_THE REQUEST_
Your task is to extract every line from the material below exactly.

_COLLECTED DATA_
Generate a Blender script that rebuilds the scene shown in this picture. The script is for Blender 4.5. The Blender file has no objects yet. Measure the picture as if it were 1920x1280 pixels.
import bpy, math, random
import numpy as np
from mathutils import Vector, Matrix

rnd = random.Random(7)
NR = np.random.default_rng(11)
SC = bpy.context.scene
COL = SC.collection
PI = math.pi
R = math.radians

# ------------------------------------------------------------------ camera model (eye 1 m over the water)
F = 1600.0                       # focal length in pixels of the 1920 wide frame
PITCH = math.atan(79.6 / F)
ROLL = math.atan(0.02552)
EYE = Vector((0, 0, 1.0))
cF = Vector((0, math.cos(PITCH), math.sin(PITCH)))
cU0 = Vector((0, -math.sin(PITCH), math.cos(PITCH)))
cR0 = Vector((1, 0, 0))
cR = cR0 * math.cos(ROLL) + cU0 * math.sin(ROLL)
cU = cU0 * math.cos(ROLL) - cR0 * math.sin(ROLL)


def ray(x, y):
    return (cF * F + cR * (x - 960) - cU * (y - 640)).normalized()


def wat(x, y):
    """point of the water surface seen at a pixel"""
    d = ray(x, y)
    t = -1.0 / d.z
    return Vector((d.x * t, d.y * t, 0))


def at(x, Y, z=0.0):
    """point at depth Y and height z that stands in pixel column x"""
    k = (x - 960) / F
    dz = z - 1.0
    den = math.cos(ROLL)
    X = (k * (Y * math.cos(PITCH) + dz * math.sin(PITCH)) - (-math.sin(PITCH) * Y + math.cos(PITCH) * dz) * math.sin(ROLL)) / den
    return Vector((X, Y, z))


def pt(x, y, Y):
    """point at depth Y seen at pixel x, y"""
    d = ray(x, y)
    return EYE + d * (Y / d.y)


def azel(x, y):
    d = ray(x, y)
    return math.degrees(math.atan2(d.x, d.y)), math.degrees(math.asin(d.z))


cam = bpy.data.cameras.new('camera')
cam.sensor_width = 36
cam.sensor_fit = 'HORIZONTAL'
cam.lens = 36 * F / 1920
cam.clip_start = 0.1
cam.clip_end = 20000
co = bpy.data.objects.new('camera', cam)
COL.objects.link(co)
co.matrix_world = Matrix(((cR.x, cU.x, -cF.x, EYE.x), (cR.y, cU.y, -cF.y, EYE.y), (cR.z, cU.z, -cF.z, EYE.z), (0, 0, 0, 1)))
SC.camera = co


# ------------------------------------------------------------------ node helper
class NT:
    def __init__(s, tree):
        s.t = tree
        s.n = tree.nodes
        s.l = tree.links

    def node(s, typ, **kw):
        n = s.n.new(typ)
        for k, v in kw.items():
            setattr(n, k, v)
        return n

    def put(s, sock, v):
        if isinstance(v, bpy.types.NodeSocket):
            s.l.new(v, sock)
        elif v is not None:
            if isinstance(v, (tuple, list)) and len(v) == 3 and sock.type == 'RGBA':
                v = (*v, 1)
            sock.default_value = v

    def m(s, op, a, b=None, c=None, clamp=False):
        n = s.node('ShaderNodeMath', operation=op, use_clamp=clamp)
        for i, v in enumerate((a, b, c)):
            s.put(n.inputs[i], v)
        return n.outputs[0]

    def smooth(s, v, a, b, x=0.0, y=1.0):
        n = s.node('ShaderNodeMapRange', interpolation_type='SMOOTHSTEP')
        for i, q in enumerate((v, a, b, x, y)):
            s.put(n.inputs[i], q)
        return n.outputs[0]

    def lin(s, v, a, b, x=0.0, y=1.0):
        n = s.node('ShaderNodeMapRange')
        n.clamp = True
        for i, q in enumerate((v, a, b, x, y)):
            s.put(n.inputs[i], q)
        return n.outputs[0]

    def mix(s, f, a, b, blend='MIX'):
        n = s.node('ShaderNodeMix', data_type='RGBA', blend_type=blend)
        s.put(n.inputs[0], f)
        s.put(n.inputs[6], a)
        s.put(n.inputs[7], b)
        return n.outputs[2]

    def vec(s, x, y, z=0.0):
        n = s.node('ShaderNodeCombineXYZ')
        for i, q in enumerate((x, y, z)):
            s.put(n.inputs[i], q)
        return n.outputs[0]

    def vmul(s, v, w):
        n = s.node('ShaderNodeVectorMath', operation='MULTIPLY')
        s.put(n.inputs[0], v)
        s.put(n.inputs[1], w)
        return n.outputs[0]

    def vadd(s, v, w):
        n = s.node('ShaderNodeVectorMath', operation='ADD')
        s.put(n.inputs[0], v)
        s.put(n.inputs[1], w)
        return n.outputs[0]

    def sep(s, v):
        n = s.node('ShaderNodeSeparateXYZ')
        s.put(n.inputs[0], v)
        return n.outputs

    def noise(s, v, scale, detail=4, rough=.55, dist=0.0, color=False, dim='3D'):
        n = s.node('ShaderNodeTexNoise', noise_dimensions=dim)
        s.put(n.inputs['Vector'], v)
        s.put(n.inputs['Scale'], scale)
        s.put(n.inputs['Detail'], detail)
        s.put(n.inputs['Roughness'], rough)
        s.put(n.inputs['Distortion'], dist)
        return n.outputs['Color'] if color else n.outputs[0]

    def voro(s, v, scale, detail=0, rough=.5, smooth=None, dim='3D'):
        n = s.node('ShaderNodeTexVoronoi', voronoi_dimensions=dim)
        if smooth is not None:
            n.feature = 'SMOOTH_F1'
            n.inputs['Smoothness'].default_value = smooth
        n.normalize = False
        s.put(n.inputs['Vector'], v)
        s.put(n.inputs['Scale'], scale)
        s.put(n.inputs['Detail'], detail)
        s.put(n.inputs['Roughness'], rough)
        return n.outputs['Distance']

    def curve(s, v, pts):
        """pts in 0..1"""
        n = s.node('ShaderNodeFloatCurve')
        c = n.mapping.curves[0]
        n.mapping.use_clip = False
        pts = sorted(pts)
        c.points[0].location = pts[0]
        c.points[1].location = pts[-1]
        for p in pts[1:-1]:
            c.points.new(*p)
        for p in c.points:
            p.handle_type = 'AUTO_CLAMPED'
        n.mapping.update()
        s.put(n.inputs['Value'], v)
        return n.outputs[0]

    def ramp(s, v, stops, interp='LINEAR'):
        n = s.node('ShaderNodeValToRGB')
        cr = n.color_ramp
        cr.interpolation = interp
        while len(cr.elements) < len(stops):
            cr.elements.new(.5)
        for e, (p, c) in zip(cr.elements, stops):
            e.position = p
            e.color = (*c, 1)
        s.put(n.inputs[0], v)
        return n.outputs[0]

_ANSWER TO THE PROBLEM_
Generate a Blender script that rebuilds the scene shown in this picture. The script is for Blender 4.5. The Blender file has no objects yet. Measure the picture as if it were 1920x1280 pixels.
import bpy, math, random
import numpy as np
from mathutils import Vector, Matrix

rnd = random.Random(7)
NR = np.random.default_rng(11)
SC = bpy.context.scene
COL = SC.collection
PI = math.pi
R = math.radians

# ------------------------------------------------------------------ camera model (eye 1 m over the water)
F = 1600.0                       # focal length in pixels of the 1920 wide frame
PITCH = math.atan(79.6 / F)
ROLL = math.atan(0.02552)
EYE = Vector((0, 0, 1.0))
cF = Vector((0, math.cos(PITCH), math.sin(PITCH)))
cU0 = Vector((0, -math.sin(PITCH), math.cos(PITCH)))
cR0 = Vector((1, 0, 0))
cR = cR0 * math.cos(ROLL) + cU0 * math.sin(ROLL)
cU = cU0 * math.cos(ROLL) - cR0 * math.sin(ROLL)


def ray(x, y):
    return (cF * F + cR * (x - 960) - cU * (y - 640)).normalized()


def wat(x, y):
    """point of the water surface seen at a pixel"""
    d = ray(x, y)
    t = -1.0 / d.z
    return Vector((d.x * t, d.y * t, 0))


def at(x, Y, z=0.0):
    """point at depth Y and height z that stands in pixel column x"""
    k = (x - 960) / F
    dz = z - 1.0
    den = math.cos(ROLL)
    X = (k * (Y * math.cos(PITCH) + dz * math.sin(PITCH)) - (-math.sin(PITCH) * Y + math.cos(PITCH) * dz) * math.sin(ROLL)) / den
    return Vector((X, Y, z))


def pt(x, y, Y):
    """point at depth Y seen at pixel x, y"""
    d = ray(x, y)
    return EYE + d * (Y / d.y)


def azel(x, y):
    d = ray(x, y)
    return math.degrees(math.atan2(d.x, d.y)), math.degrees(math.asin(d.z))


cam = bpy.data.cameras.new('camera')
cam.sensor_width = 36
cam.sensor_fit = 'HORIZONTAL'
cam.lens = 36 * F / 1920
cam.clip_start = 0.1
cam.clip_end = 20000
co = bpy.data.objects.new('camera', cam)
COL.objects.link(co)
co.matrix_world = Matrix(((cR.x, cU.x, -cF.x, EYE.x), (cR.y, cU.y, -cF.y, EYE.y), (cR.z, cU.z, -cF.z, EYE.z), (0, 0, 0, 1)))
SC.camera = co


# ------------------------------------------------------------------ node helper
class NT:
    def __init__(s, tree):
        s.t = tree
        s.n = tree.nodes
        s.l = tree.links

    def node(s, typ, **kw):
        n = s.n.new(typ)
        for k, v in kw.items():
            setattr(n, k, v)
        return n

    def put(s, sock, v):
        if isinstance(v, bpy.types.NodeSocket):
            s.l.new(v, sock)
        elif v is not None:
            if isinstance(v, (tuple, list)) and len(v) == 3 and sock.type == 'RGBA':
                v = (*v, 1)
            sock.default_value = v

    def m(s, op, a, b=None, c=None, clamp=False):
        n = s.node('ShaderNodeMath', operation=op, use_clamp=clamp)
        for i, v in enumerate((a, b, c)):
            s.put(n.inputs[i], v)
        return n.outputs[0]

    def smooth(s, v, a, b, x=0.0, y=1.0):
        n = s.node('ShaderNodeMapRange', interpolation_type='SMOOTHSTEP')
        for i, q in enumerate((v, a, b, x, y)):
            s.put(n.inputs[i], q)
        return n.outputs[0]

    def lin(s, v, a, b, x=0.0, y=1.0):
        n = s.node('ShaderNodeMapRange')
        n.clamp = True
        for i, q in enumerate((v, a, b, x, y)):
            s.put(n.inputs[i], q)
        return n.outputs[0]

    def mix(s, f, a, b, blend='MIX'):
        n = s.node('ShaderNodeMix', data_type='RGBA', blend_type=blend)
        s.put(n.inputs[0], f)
        s.put(n.inputs[6], a)
        s.put(n.inputs[7], b)
        return n.outputs[2]

    def vec(s, x, y, z=0.0):
        n = s.node('ShaderNodeCombineXYZ')
        for i, q in enumerate((x, y, z)):
            s.put(n.inputs[i], q)
        return n.outputs[0]

    def vmul(s, v, w):
        n = s.node('ShaderNodeVectorMath', operation='MULTIPLY')
        s.put(n.inputs[0], v)
        s.put(n.inputs[1], w)
        return n.outputs[0]

    def vadd(s, v, w):
        n = s.node('ShaderNodeVectorMath', operation='ADD')
        s.put(n.inputs[0], v)
        s.put(n.inputs[1], w)
        return n.outputs[0]

    def sep(s, v):
        n = s.node('ShaderNodeSeparateXYZ')
        s.put(n.inputs[0], v)
        return n.outputs

    def noise(s, v, scale, detail=4, rough=.55, dist=0.0, color=False, dim='3D'):
        n = s.node('ShaderNodeTexNoise', noise_dimensions=dim)
        s.put(n.inputs['Vector'], v)
        s.put(n.inputs['Scale'], scale)
        s.put(n.inputs['Detail'], detail)
        s.put(n.inputs['Roughness'], rough)
        s.put(n.inputs['Distortion'], dist)
        return n.outputs['Color'] if color else n.outputs[0]

    def voro(s, v, scale, detail=0, rough=.5, smooth=None, dim='3D'):
        n = s.node('ShaderNodeTexVoronoi', voronoi_dimensions=dim)
        if smooth is not None:
            n.feature = 'SMOOTH_F1'
            n.inputs['Smoothness'].default_value = smooth
        n.normalize = False
        s.put(n.inputs['Vector'], v)
        s.put(n.inputs['Scale'], scale)
        s.put(n.inputs['Detail'], detail)
        s.put(n.inputs['Roughness'], rough)
        return n.outputs['Distance']

    def curve(s, v, pts):
        """pts in 0..1"""
        n = s.node('ShaderNodeFloatCurve')
        c = n.mapping.curves[0]
        n.mapping.use_clip = False
        pts = sorted(pts)
        c.points[0].location = pts[0]
        c.points[1].location = pts[-1]
        for p in pts[1:-1]:
            c.points.new(*p)
        for p in c.points:
            p.handle_type = 'AUTO_CLAMPED'
        n.mapping.update()
        s.put(n.inputs['Value'], v)
        return n.outputs[0]

    def ramp(s, v, stops, interp='LINEAR'):
        n = s.node('ShaderNodeValToRGB')
        cr = n.color_ramp
        cr.interpolation = interp
        while len(cr.elements) < len(stops):
            cr.elements.new(.5)
        for e, (p, c) in zip(cr.elements, stops):
            e.position = p
            e.color = (*c, 1)
        s.put(n.inputs[0], v)
        return n.outputs[0]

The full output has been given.